Along the way, of course, at times they do claim that Obamacare is constitutional. But this is not a verdict they have reached by carefully reading and considering the constitution and then comparing it to what their favored law does. It is a verdict they have reached by reasoning that, since it is good and must be done, it must be constitutional somehow. The ones with a facility for language and essay writing are able to cobble together a ‘how’ (inevitably, something involving the commerce clause).
But this doesn’t mean they actually care about the constitutionality. They may or may not even believe it is constitutional, if they even seriously consider the question. Whether it is constitutional is not something this portion of the electorate cares about. Or – as with the Klein editorial above – even mentions. To a large extent this is just a conversation between two sides with different and non-intersecting concerns.
It sure would be nice if the pro-Obamacare side would admit it, at least once.
UPDATE: Aretae says no one cares about constitutionality of anything. I beg to differ with ‘no one’, because I do (or at least I think I do, unless I merely delude myself). Maybe I’m weird or strange in that regard as I sense I have a highly developed (or pathological) ‘legalistic’ moral sense (or I buy into the ‘legalist’ myth, if you will) which takes it as an affront when I see something like a ‘contract’ that is being violated. But whatever the case, I genuinely do.
I guess he does not believe me and I do not know how I can help. I guess I could name a situation where I believe the Constitution goes against my views, yet I still support the Constitution, and see if that helps?
Well how about the federal income tax. I hate the income tax! But I acknowledge that the 16th Amendment exists. Another example is that I believe individual states could establish state religions, even though I’d be opposed to that, since the 1st Amendment just says ‘Congress shall make no law…’. I’m not a big fan of the census but the Constitution requires it. Etc.

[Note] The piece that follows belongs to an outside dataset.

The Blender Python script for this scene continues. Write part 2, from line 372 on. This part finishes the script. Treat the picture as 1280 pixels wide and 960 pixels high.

It’s the nature of things though that most of the Constitution takes the form of ‘list of things the government is empowered to do’ (and some things, it has to do). Someone who by disposition wants the government to do a minimal amount of things will naturally see the constitution as on ‘their side’ most of the time. That is, there aren’t a lot of examples of Things I Want The Government To Do, But The Constitution Disallows because there aren’t a lot of things I want the government to do full stop. So that’s the way it is.